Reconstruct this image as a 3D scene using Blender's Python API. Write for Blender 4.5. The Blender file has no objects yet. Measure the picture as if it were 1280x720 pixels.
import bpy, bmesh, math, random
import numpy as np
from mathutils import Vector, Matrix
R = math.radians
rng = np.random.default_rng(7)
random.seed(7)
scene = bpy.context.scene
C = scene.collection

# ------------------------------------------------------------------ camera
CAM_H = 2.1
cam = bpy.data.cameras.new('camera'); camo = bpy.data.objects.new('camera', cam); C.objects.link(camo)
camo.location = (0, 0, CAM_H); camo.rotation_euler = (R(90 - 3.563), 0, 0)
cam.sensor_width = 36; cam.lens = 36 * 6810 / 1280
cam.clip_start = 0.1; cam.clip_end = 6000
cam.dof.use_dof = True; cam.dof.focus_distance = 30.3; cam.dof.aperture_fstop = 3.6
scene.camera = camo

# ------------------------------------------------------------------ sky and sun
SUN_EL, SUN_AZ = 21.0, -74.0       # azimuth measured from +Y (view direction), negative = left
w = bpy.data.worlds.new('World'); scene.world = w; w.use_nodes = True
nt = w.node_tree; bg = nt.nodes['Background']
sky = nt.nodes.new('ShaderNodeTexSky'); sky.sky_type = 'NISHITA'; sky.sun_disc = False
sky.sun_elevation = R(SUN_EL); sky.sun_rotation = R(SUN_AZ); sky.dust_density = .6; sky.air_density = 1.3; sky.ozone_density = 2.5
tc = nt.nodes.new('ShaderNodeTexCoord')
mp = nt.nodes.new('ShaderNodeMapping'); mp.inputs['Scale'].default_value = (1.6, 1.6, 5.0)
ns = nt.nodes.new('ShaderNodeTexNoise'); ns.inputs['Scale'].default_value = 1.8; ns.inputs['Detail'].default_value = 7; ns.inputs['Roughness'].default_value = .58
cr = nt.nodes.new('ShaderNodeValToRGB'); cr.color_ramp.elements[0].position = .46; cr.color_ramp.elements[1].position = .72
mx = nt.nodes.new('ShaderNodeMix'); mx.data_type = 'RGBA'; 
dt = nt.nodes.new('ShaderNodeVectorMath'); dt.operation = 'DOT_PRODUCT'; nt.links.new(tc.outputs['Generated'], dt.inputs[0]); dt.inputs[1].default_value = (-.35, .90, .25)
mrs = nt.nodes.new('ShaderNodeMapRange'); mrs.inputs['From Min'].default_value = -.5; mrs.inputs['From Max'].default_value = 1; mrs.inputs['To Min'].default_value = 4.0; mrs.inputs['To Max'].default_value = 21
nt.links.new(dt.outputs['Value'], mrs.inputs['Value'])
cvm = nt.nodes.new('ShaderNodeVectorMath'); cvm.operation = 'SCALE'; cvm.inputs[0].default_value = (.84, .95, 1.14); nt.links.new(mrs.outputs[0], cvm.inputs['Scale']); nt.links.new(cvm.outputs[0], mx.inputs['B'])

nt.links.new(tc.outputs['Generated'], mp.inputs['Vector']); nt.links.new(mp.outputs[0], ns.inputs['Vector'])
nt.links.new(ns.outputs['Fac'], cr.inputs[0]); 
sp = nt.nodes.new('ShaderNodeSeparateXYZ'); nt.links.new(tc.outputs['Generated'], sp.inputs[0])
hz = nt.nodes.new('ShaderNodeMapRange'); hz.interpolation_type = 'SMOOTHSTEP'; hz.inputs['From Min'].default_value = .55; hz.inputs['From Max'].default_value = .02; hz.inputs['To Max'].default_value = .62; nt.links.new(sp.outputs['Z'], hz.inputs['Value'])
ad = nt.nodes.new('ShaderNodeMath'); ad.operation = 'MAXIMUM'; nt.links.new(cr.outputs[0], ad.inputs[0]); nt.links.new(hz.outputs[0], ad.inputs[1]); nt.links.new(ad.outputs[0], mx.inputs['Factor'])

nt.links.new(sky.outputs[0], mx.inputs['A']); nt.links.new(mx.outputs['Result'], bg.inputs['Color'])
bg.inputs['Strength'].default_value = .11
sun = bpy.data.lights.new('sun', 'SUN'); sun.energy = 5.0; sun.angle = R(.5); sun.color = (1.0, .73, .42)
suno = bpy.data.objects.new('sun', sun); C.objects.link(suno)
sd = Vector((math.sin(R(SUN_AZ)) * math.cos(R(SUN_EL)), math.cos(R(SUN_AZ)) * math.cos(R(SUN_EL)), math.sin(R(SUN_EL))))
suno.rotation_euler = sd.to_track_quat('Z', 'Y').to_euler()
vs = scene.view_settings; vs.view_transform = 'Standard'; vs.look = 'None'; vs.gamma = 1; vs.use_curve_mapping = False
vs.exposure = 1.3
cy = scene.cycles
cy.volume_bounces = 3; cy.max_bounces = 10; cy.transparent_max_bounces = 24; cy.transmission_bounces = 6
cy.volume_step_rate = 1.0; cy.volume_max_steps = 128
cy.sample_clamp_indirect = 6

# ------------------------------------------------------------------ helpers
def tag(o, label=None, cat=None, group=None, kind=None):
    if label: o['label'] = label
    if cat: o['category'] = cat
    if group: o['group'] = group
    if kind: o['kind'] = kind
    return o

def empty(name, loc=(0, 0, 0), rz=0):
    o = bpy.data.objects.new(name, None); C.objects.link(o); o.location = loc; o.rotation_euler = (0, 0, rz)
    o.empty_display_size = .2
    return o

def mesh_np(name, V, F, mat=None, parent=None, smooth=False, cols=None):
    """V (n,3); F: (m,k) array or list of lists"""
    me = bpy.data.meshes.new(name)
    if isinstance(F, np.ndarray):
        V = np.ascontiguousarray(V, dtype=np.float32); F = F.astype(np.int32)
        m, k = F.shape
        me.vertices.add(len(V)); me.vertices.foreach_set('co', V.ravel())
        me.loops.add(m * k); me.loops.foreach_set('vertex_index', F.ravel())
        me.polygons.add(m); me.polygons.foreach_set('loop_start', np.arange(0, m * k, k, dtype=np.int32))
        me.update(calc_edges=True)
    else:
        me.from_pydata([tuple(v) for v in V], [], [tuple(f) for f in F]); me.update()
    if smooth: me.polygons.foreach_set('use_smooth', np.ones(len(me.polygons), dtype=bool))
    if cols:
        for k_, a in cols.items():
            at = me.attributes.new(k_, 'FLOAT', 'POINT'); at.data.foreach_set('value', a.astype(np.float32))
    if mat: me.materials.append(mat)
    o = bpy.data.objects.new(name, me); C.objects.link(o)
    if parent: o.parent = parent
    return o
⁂
• Written instruction
From the top of the listing above, restate each line word for word up to and including the line with "C = scene.collection"; add nothing else.

• Solved exercise
Reconstruct this image as a 3D scene using Blender's Python API. Write for Blender 4.5. The Blender file has no objects yet. Measure the picture as if it were 1280x720 pixels.
import bpy, bmesh, math, random
import numpy as np
from mathutils import Vector, Matrix
R = math.radians
rng = np.random.default_rng(7)
random.seed(7)
scene = bpy.context.scene
C = scene.collection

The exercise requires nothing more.